Reuters: Iranian authorities have arrested at least six Internet journalists and webloggers in recent days, colleagues and relatives said on Wednesday, in a further blow to limited press freedoms in the Islamic state. News-based Internet sites and online journals known as Weblogs have flourished in Iran where the disproportionately youthful population often turns to the Internet for information and entertainment.
Reuters

TEHRAN - Iranian authorities have arrested at least six Internet journalists and webloggers in recent days, colleagues and relatives said on Wednesday, in a further blow to limited press freedoms in the Islamic state.

News-based Internet sites and online journals known as Weblogs have flourished in Iran where the disproportionately youthful population often turns to the Internet for information and entertainment.

The hardline judiciary's muzzling of print media through the closure of some 100 publications in the last four years also meant the Internet became a haven for liberal journalists seeking a place to write.

Journalists and relatives named the six arrested journalists and Webloggers as Shahram Rafizadeh, Babak Ghafouri-Azar, Rouzbeh Amir-Ebrahimi, Hanif Mazroui, Omid Memarian and Mostafa Derayati.

"We do not know where they are being held. We heard they have been kept in solitary confinement," said a relative of one of the detainees, who asked not to be named.

Iran's pro-reform Press Association, denounced the move.

"We protest against these arrests.
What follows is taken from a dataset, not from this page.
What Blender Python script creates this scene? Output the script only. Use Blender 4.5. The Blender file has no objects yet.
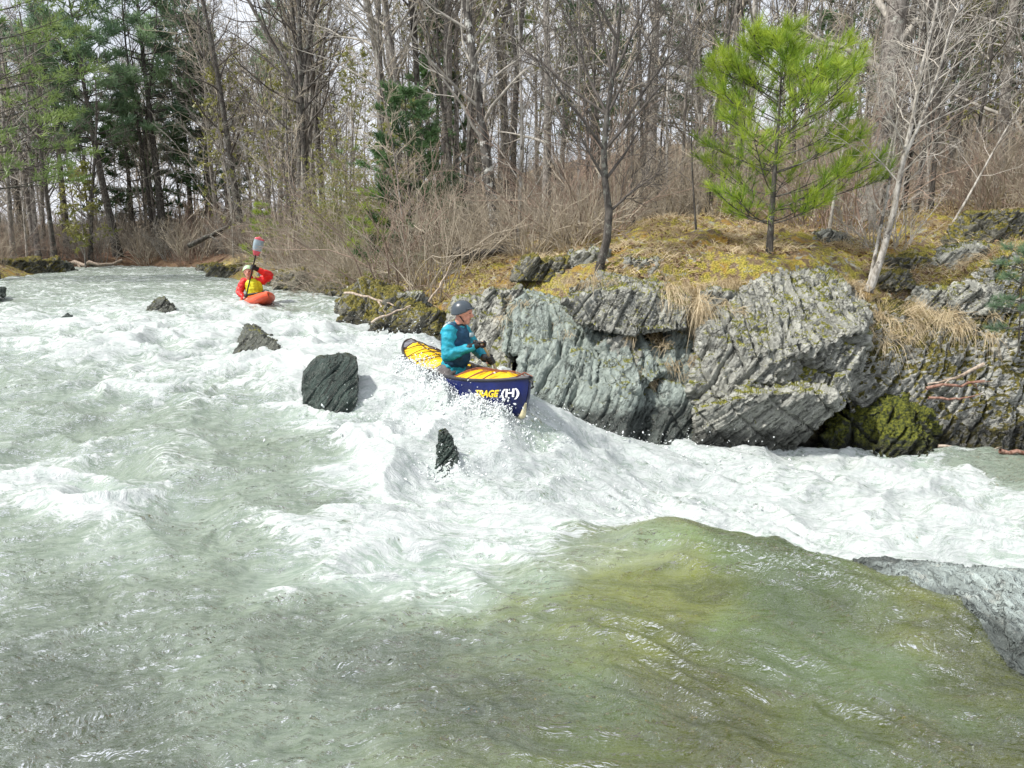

Ignoring the detainees' right to a lawyer is unlawful," Mashallah Shamsolvaezin, a leading member of the association, told Reuters.
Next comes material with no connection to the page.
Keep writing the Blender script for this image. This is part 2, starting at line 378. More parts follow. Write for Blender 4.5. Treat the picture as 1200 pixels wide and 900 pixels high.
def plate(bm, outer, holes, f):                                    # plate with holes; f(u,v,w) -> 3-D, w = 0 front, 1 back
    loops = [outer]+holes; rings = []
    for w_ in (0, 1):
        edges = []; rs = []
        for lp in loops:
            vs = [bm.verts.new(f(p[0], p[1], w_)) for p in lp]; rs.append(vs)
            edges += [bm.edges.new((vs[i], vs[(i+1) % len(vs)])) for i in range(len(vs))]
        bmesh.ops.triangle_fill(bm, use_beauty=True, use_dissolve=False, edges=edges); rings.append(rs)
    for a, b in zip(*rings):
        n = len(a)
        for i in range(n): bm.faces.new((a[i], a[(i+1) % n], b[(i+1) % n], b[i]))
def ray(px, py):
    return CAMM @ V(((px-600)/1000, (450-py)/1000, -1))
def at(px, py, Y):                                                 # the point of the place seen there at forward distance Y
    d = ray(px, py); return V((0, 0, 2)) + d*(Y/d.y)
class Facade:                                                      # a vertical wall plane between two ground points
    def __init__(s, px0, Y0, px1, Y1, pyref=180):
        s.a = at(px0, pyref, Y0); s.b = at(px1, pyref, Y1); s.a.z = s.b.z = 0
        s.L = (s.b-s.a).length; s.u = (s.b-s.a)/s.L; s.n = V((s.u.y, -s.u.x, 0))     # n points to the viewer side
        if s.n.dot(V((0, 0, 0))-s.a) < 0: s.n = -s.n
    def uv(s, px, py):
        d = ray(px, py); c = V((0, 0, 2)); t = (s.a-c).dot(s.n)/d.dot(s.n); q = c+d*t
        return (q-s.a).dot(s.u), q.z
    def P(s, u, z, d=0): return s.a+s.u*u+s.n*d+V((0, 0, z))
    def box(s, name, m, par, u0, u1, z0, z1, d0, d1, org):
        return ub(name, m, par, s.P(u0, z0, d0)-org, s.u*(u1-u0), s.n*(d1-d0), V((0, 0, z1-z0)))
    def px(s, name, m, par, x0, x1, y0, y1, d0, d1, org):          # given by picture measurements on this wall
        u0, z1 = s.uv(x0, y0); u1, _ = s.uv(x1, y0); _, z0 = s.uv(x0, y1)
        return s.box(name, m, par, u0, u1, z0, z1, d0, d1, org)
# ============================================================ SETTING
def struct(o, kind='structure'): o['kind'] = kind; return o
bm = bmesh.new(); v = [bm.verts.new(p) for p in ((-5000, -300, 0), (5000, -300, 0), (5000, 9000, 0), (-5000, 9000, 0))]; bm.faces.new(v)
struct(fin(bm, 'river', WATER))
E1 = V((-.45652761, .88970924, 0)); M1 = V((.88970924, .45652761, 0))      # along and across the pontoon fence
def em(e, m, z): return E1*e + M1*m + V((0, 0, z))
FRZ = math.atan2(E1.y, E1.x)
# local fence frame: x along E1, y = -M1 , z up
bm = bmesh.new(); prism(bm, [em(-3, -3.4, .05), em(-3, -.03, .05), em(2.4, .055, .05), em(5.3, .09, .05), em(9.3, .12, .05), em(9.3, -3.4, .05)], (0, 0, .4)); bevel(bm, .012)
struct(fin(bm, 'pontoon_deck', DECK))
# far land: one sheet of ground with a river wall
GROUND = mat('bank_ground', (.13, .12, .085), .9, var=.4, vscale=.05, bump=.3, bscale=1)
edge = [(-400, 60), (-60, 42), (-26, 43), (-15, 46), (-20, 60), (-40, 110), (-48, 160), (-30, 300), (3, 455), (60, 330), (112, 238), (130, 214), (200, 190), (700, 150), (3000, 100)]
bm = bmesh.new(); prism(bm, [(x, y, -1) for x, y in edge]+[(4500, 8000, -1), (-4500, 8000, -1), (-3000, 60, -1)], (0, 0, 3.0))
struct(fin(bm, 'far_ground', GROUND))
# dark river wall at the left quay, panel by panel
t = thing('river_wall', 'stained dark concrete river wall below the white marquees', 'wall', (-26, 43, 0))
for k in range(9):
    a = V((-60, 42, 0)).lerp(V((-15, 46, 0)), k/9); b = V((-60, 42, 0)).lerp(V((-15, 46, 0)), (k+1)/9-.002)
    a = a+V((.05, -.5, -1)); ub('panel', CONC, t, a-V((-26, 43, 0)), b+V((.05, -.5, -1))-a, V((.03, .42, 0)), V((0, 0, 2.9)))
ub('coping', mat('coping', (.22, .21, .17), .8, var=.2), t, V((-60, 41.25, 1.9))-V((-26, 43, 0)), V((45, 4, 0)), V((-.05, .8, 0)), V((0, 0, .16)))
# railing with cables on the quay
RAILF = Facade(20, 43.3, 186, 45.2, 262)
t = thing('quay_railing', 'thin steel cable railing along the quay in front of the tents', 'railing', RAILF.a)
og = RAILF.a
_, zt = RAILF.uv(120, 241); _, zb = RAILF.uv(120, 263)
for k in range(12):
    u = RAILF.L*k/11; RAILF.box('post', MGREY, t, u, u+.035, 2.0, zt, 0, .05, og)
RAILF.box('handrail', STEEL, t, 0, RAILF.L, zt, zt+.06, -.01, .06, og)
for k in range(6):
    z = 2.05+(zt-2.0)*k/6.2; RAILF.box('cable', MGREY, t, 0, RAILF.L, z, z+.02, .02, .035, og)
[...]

International human rights groups frequently criticize the lack of freedom of expression in Iran which they say has more journalists in jail than any other country in the Middle East.
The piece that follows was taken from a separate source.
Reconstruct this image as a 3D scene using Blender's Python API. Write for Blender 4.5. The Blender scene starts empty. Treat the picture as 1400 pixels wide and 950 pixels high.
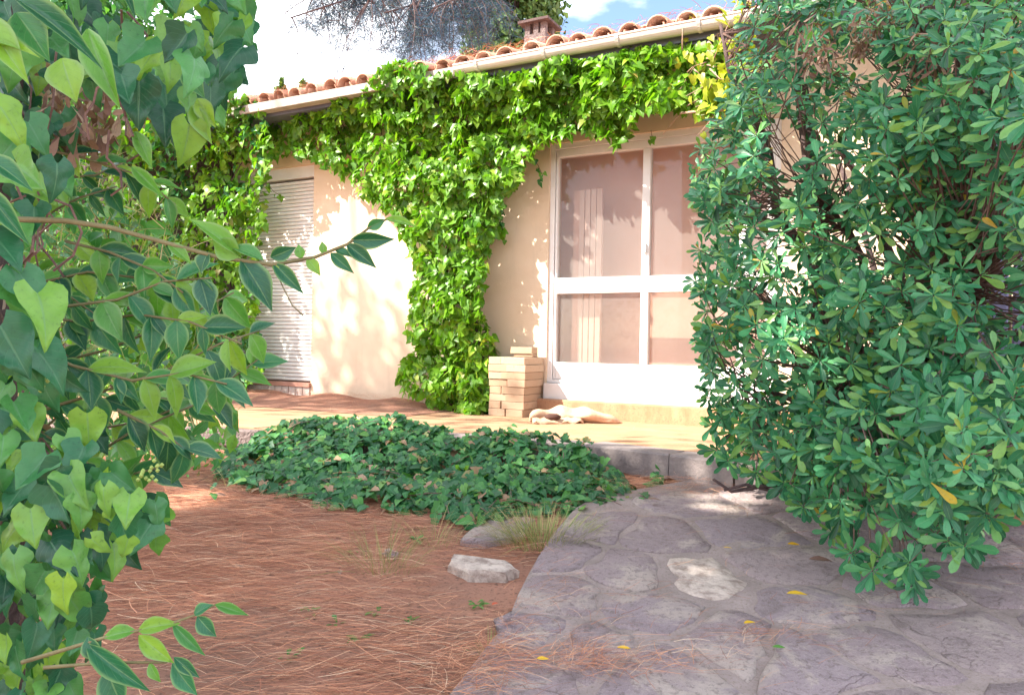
import bpy, math, random
import numpy as np
from mathutils import Vector, Matrix
random.seed(7); rng = np.random.default_rng(7)
sc = bpy.context.scene
COL = sc.collection
# ------------------------------------------------------------ camera
F = 1038.0
ROLL = 0.018; PITCH = -0.003
CAM = np.array([0., 0., 0.6])
_fw = np.array([0., math.cos(PITCH), math.sin(PITCH)])
_r0 = np.array([1., 0., 0.]); _u0 = np.cross(_r0, _fw)
RT = math.cos(ROLL)*_r0 + math.sin(ROLL)*_u0
UP = -math.sin(ROLL)*_r0 + math.cos(ROLL)*_u0
cam = bpy.data.cameras.new('camera'); co = bpy.data.objects.new('camera', cam); COL.objects.link(co)
cam.sensor_width = 36; cam.lens = 36*F/1400; cam.clip_start = 0.05; cam.clip_end = 3000
m = Matrix.Identity(4)
for i in range(3):
    m[i][0] = RT[i]; m[i][1] = UP[i]; m[i][2] = -_fw[i]; m[i][3] = CAM[i]
co.matrix_world = m
sc.camera = co
# ------------------------------------------------------------ sun, sky, exposure
SUN = np.array([-1.264, -.461, 1.2]); SUN = SUN/np.linalg.norm(SUN)
sl = bpy.data.lights.new('sun', 'SUN'); sl.energy = 5.0; sl.angle = math.radians(.55); sl.color = (1., .93, .80)
so = bpy.data.objects.new('sun', sl); COL.objects.link(so)
so.rotation_euler = Vector(SUN).to_track_quat('Z', 'Y').to_euler(); so.location = (-12, -5, 14)
w = bpy.data.worlds.new('World'); sc.world = w; w.use_nodes = True
nt = w.node_tree; nt.nodes.clear()
def wn(t, **k):
    n = nt.nodes.new(t)
    for a, b in k.items(): setattr(n, a, b)
    return n
sky = wn('ShaderNodeTexSky', sky_type='NISHITA', sun_disc=False)
sky.sun_elevation = math.asin(SUN[2]); sky.sun_rotation = math.atan2(SUN[0], SUN[1])
bg = wn('ShaderNodeBackground'); bg.inputs[1].default_value = .12
tc = wn('ShaderNodeTexCoord'); mp = wn('ShaderNodeMapping'); mp.inputs['Scale'].default_value = (1, 1, 2.2)
mp.inputs['Location'].default_value = (0.55, .1, .12)
nz = wn('ShaderNodeTexNoise'); nz.inputs['Scale'].default_value = 2.1; nz.inputs['Detail'].default_value = 7; nz.inputs['Roughness'].default_value = .55
rp = wn('ShaderNodeValToRGB'); rp.color_ramp.elements[0].position = .42; rp.color_ramp.elements[1].position = .56
mx = wn('ShaderNodeMix', data_type='RGBA')
mx.inputs[7].default_value = (9.5, 9.7, 10.3, 1)
L = nt.links.new
L(tc.outputs['Generated'], mp.inputs[0]); L(mp.outputs[0], nz.inputs[0]); L(nz.outputs[0], rp.inputs[0])
L(rp.outputs[0], mx.inputs[0]); L(sky.outputs[0], mx.inputs[6]); L(mx.outputs[2], bg.inputs[0])
L(bg.outputs[0], wn('ShaderNodeOutputWorld').inputs[0])
sc.view_settings.view_transform = 'Standard'; sc.view_settings.look = 'None'; sc.view_settings.gamma = 1
sc.view_settings.exposure = 1.65
# ------------------------------------------------------------ helpers
def ray(px, py):
    d = (px-700)*RT + (475-py)*UP + F*_fw
    return d/F
def at(px, py, d): return CAM + ray(px, py)*d
# facade frame : S along wall to the right, N outward
FA = math.radians(28)
P0 = np.array([.363, 6.6, 0.]); SV = np.array([math.cos(FA), -math.sin(FA), 0.]); NV = np.array([-math.sin(FA), -math.cos(FA), 0.]); ZV = np.array([0., 0., 1.])
def fp(s, o, z): return P0 + SV*s + NV*o + ZV*z
def on_wall(px, py, off):
    r = ray(px, py); t = np.dot(P0+NV*off-CAM, NV)/np.dot(r, NV)
    return CAM + r*t
def gz0(x, y):
    yy = np.clip(y, -1.0, 5.2)
    return -.15 - .1*(4.2-yy)*(yy < 4.2) - .02*(yy-4.2)*(yy > 4.2)
def on_ground(px, py, dz=0.):
    r = ray(px, py); t = 2.5
    for _ in range(30):
        p = CAM + r*t; t = (gz0(p[0], p[1])+dz-CAM[2])/r[2]
    return CAM + r*t
def on_z(px, py, z):
    r = ray(px, py); return CAM + r*((z-CAM[2])/r[2])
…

Judiciary spokesman Jamal Karimirad told the ISNA students news agency on Tuesday that several journalists from "illegal Internet sites" would soon go on trial.

They will face charges of "propagating against the regime, acting against national security, disturbing the public mind and also insulting religious sanctities," he said.

Analysts linked the arrests to a recent shift to the right in Iran's domestic politics as pro-reform President Mohammad Khatami's seven-year effort to foster greater social freedoms, justice and democracy fizzles to an end.

Khatami's second and final term in office ends in mid-2005 with Islamic conservatives opposed to any watering down of Iran's system of clerical rule poised to recapture the government from reformers just as they re-took parliament and local governments in the past two years.